The Urdu-speaking Biharis became increasingly unpopular and were seen by Bengalis as symbols of West Pakistani domination, which created a climate of hostility against Biharis. In the December 1970 elections most Biharis supported the pro-Pakistan Muslim League rather than the Awami League, which was largely a Bengali nationalist movement.

Not surprisingly, the Bihari community also sided with West Pakistan during the 1971 War. At the end of the conflict, the surviving Biharis were seen as Pakistani collaborators, though sources are slightly ambiguous on how they were treated in the aftermath. According to a BBC documentary they faced “a wave of nationalist anger,” dubbed by a Daily Star article as the “wrath of newly liberated Bangalees.” The aforementioned Minority Groups International brief reported, “several thousand Biharis were arrested as alleged collaborators, and there were many cases of retaliation against Biharis.”

What we do know is that the Biharis who were left in Bangladesh were pushed into camps, though many asked to be repatriated to Pakistan (approximately 539,669, according to those registered with the International Red Cross in 1973). According to VOA, “In the 1973 New Delhi Agreement, Pakistan agreed to receive a sizable number of Biharis [250,000] in exchange for the return of Bengalis living in Pakistan.  But the exchange soon came to a halt.” According to a BBC documentary on the Biharis, Pakistan did take in 130,000 Biharis but stopped in 1992.

Today, there are around 250,000 to 300,000 Biharis remaining in Bangladesh. Of this number, 160,000 are still living in camps, noted UNHCR, while 50,00052,000 are in camps in Dhaka. According to the 2008 survey, around 20,000 to 25,000 live in the largest camp, Geneva Camp, a place where the alleyways are narrow and dirty, walls are thin, and living conditions are poor and overcrowded. Less than 10% of children from these camps go to primary school, noted the BBC, while only 2% receive a secondary education.

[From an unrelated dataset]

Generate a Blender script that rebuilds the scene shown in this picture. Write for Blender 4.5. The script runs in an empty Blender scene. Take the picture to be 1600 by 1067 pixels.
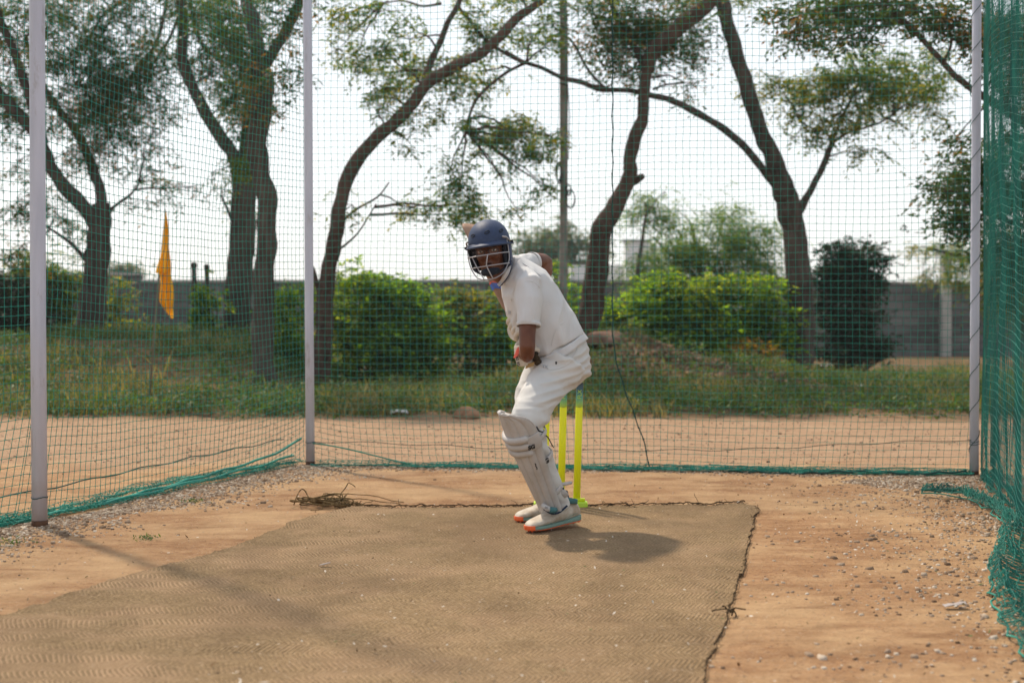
import bpy, bmesh, math, random
import numpy as np
from mathutils import Vector, Matrix, noise

random.seed(7); rng = np.random.default_rng(7)
S = bpy.context.scene
# ------------------------------------------------------------------ camera
cam_d = bpy.data.cameras.new("camera"); cam = bpy.data.objects.new("camera", cam_d)
S.collection.objects.link(cam); S.camera = cam
cam.location = (0, 0, 1.05); cam.rotation_euler = (math.radians(90), 0, 0)
cam_d.lens = 50; cam_d.sensor_width = 36; cam_d.shift_y = -38.5/1600
cam_d.clip_start = 0.05; cam_d.clip_end = 2000
cam_d.dof.use_dof = True; cam_d.dof.focus_distance = 6.95; cam_d.dof.aperture_fstop = 2.6
# ------------------------------------------------------------------ light
SUN_EL = math.radians(54); SUN_AZ = math.atan2(-0.60, 0.80)      # behind the nets, to the left
W = bpy.data.worlds.new("World"); S.world = W; W.use_nodes = True
wn = W.node_tree.nodes; wl = W.node_tree.links
sky = wn.new("ShaderNodeTexSky"); sky.sky_type = 'NISHITA'; sky.sun_disc = False
sky.sun_elevation = SUN_EL; sky.sun_rotation = SUN_AZ
sky.air_density = 1.0; sky.dust_density = 1.0; sky.ozone_density = 1.0
milky = wn.new("ShaderNodeHueSaturation"); milky.inputs["Saturation"].default_value = .5      # a milky, hazy sky
even = wn.new("ShaderNodeGamma"); even.inputs["Gamma"].default_value = .42; milky.inputs["Value"].default_value = 1.55   # haze evens out the brightness of the sky
wl.new(sky.outputs[0], even.inputs["Color"]); wl.new(even.outputs[0], milky.inputs["Color"]); wl.new(milky.outputs[0], wn["Background"].inputs[0]); wn["Background"].inputs[1].default_value = 0.15
sd = bpy.data.lights.new("sun", 'SUN'); sun = bpy.data.objects.new("sun", sd); S.collection.objects.link(sun)
sd.energy = 1.75; sd.angle = math.radians(2.5); sd.color = (1.0, 0.87, 0.69)
sdir = Vector((math.sin(SUN_AZ)*math.cos(SUN_EL), math.cos(SUN_AZ)*math.cos(SUN_EL), math.sin(SUN_EL)))
sun.rotation_euler = sdir.to_track_quat('Z', 'Y').to_euler(); sun.location = sdir*30
S.view_settings.view_transform = 'Standard'; S.view_settings.look = 'None'
S.view_settings.exposure = 1.20; S.view_settings.gamma = 1
S.cycles.max_bounces = 6; S.cycles.transparent_max_bounces = 12; S.cycles.use_denoising = True
S.cycles.sample_clamp_indirect = 6

F = 2222.2
def P(px, py, Y):
    """the point at distance Y that stands at photo pixel (px, py)"""
    return Vector(((px-800)/F*Y, Y, 1.05-(py-495)/F*Y))
def ss(a, b, x):
    t = min(1, max(0, (x-a)/(b-a))); return t*t*(3-2*t)

# ------------------------------------------------------------------ object helpers
def tag(o, label=None, cat=None, group=None, kind=None):
    if label: o["label"] = label
    if cat: o["category"] = cat
    if group: o["group"] = group
    if kind: o["kind"] = kind
    return o
def link(name, me, mat=None, parent=None, smooth=True):
    o = bpy.data.objects.new(name, me); S.collection.objects.link(o)
    if mat is not None:
        for m in (mat if isinstance(mat, (list, tuple)) else [mat]): me.materials.append(m)
    if smooth and len(me.polygons): me.polygons.foreach_set("use_smooth", [True]*len(me.polygons))
    if parent is not None:
        o.parent = parent; o.matrix_parent_inverse = Matrix.Translation(-Vector(parent.location))
    return o
def empty(name, loc):
    o = bpy.data.objects.new(name, None); S.collection.objects.link(o); o.location = loc
    o.empty_display_size = .1; return o
def npmesh(name, V, Fa, mats=None):
    """V (n,3); Fa (m,k) all faces with k corners"""
    V = np.asarray(V, dtype=np.float32); Fa = np.asarray(Fa, dtype=np.int32)
    me = bpy.data.meshes.new(name); m, k = Fa.shape
    me.vertices.add(len(V)); me.vertices.foreach_set("co", V.ravel())
    me.loops.add(m*k); me.loops.foreach_set("vertex_index", Fa.ravel())
    me.polygons.add(m); me.polygons.foreach_set("loop_start", np.arange(0, m*k, k, dtype=np.int32))
    if mats is not None: me.polygons.foreach_set("material_index", np.asarray(mats, dtype=np.int32))
    me.update(calc_edges=True); me.validate(); return me
class MB:
    def __init__(s): s.v = []; s.f = []; s.m = []; s.mi = 0
    def face(s, idx): s.f.append(tuple(idx)); s.m.append(s.mi)
    def box(s, c, size, rot=None):
        c = Vector(c); b = len(s.v)
        for z in (-.5, .5):
            for x, y in ((-.5, -.5), (.5, -.5), (.5, .5), (-.5, .5)):
                p = Vector((x*size[0], y*size[1], z*size[2]))
                if rot is not None: p = rot @ p
                s.v.append(c+p)
        for q in ((0, 3, 2, 1), (4, 5, 6, 7), (0, 1, 5, 4), (1, 2, 6, 5), (2, 3, 7, 6), (3, 0, 4, 7)):
            s.face([b+i for i in q])
    def loft(s, secs, n=16, side=Vector((0, 1, 0)), caps=True, rfun=None):
        """secs: (centre, ra[, rb]); rb is the half width along `side`, ra across it"""
        cs = [Vector(q[0]) for q in secs]; b = len(s.v); prev = None
        for i, q in enumerate(secs):
            a = cs[max(0, i-1)]; d = cs[min(len(cs)-1, i+1)]
            if (d-a).length < 1e-7: t = Vector((0, 0, 1))
            else: t = (d-a).normalized()
            sv = Vector(side)
            if abs(t.dot(sv.normalized())) > .97: sv = prev if prev is not None else t.orthogonal()
            u = (sv - t*sv.dot(t)).normalized(); w = t.cross(u); prev = u
            ra = q[1]; rb = q[2] if len(q) > 2 else q[1]
            for k in range(n):
                th = 2*math.pi*k/n; f = rfun(i, th) if rfun else 1
                s.v.append(cs[i] + w*(ra*math.cos(th)*f) + u*(rb*math.sin(th)*f))
        m = len(secs)
        for i in range(m-1):
            for k in range(n):
                k2 = (k+1) % n
                s.face((b+i*n+k, b+i*n+k2, b+(i+1)*n+k2, b+(i+1)*n+k))
        if caps:
            s.face([b+k for k in range(n)][::-1]); s.face([b+(m-1)*n+k for k in range(n)])
    def tube(s, pts, r, n=6, caps=True):
        rr = r if isinstance(r, (list, tuple)) else [r]*len(pts)
        s.loft([(p, q) for p, q in zip(pts, rr)], n=n, side=Vector((.31, .83, .46)), caps=caps)
    def ball(s, c, r, n=10, M=None):
        c = Vector(c); r = (r, r, r) if not isinstance(r, (tuple, list)) else r; b = len(s.v); h = n//2
        pts = [(0, 0, 1)]
        for i in range(1, h):
            ph = math.pi*i/h
            for k in range(n):
                th = 2*math.pi*k/n; pts.append((math.sin(ph)*math.cos(th), math.sin(ph)*math.sin(th), math.cos(ph)))
        pts.append((0, 0, -1))
        for p in pts:
            p = Vector((p[0]*r[0], p[1]*r[1], p[2]*r[2]))
            if M is not None: p = M @ p
            s.v.append(c+p)
        for k in range(n):
            k2 = (k+1) % n; s.face((b, b+1+k, b+1+k2))
            for i in range(h-2): s.face((b+1+i*n+k, b+1+(i+1)*n+k, b+1+(i+1)*n+k2, b+1+i*n+k2))
            s.face((b+1+(h-2)*n+k, len(s.v)-1, b+1+(h-2)*n+k2))
    def grid(s, fn, nu, nv, thick=None):
        """sheet from fn(u,v) with u,v in 0..1"""
        b = len(s.v)
        for j in range(nv+1):
            for i in range(nu+1): s.v.append(Vector(fn(i/nu, j/nv)))
        for j in range(nv):
            for i in range(nu):
                a = b+j*(nu+1)+i; s.face((a, a+1, a+nu+2, a+nu+1))
    def mesh(s, name):
        me = bpy.data.meshes.new(name); me.from_pydata([tuple(p) for p in s.v], [], s.f)
        me.polygons.foreach_set("material_index", s.m); me.update(); return me
    def build(s, name, mat, parent=None, smooth=True): return link(name, s.mesh(name), mat, parent, smooth)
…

What is interesting today is not just the number of Biharis that still call themselves Pakistani. It’s the division that is occurring between the older generation who are still clinging to the past, waiting for Pakistan to take them in, and a growing younger generation who are ready to claim Bangladesh as their home.  An old man told the BBC, “The Pakistani government does nothing for us. They’ve abandoned us. They’re in their own country. We are Pakistani but have ruined ourselves by thinking of Pakistan.” A younger man added, “For thirty years, they’ve been saying Pakistan, Pakistan, Pakistan.  Now they have become old.”

While many still insist on speaking Urdu, a growing number of younger Biharis are speaking Bengali, attempting to assimilate into Bangladeshi society. This process has not been entirely seamless, given that the community has not had citizenship (of any country) until recently. In 2001, a group of young men, including Khalid Hussein, President of the Association of Young Generation of Urdu-Speaking Community (AYGUSC) and Assistant Coordinator of the NGO, Al-Falah Bangladesh, campaigned that they were Bangladeshi citizens (based on a 1972 law that anyone whose male ancestors lived in Bangladeshi since 1971 was a citizen) and had the right to vote. The Supreme Court ruled in their favor, and in May 2008, the government extended the verdict to all Biharis in the country, a major victory for many who had been stateless and hence powerless.

The Bangladeshi 2008 elections was therefore not just the first time the country was voting in seven years, it was the first time the Biharis were voting in Bangladesh – ever. The community’s political party of choice? The ultra-nationalist Awami League.

Despite these recent victories, many Biharis continue to live in inhumane conditions in camps and still reportedly face discrimination. Khalid Hussein, who is from Geneva Camp, wrote, “Living conditions remain overcrowded, with five to 15 people sharing one or two rooms. The threat of eviction and the need for education, skills training and employment are our chief concerns.”

There are also numerous Biharis who reject these changes and still want to return to Pakistan. Which begs the question – should Pakistan fulfill their nearly 40 year old promise and repatriate this community, many who have endured squalid conditions since the war but still wave their Pakistani flags loyally?

While the ethical answer is yes, the sad reality is that Pakistan cannot even take care of its citizens within its borders properly. Food prices are high, power shortages are abundant, violence is continuing, and numbers of people are still displaced inside the country. This by no means absolves Pakistan from blame or responsibility. In fact, we should be ashamed of ourselves. But, in some ways the Biharis in Bangladesh are better off in a country that is at least willing to offer them an identity, a place to belong. Turning that sense of belonging into one of ownership will be far more complicated, but is a process that can only start with proper rehabilitation.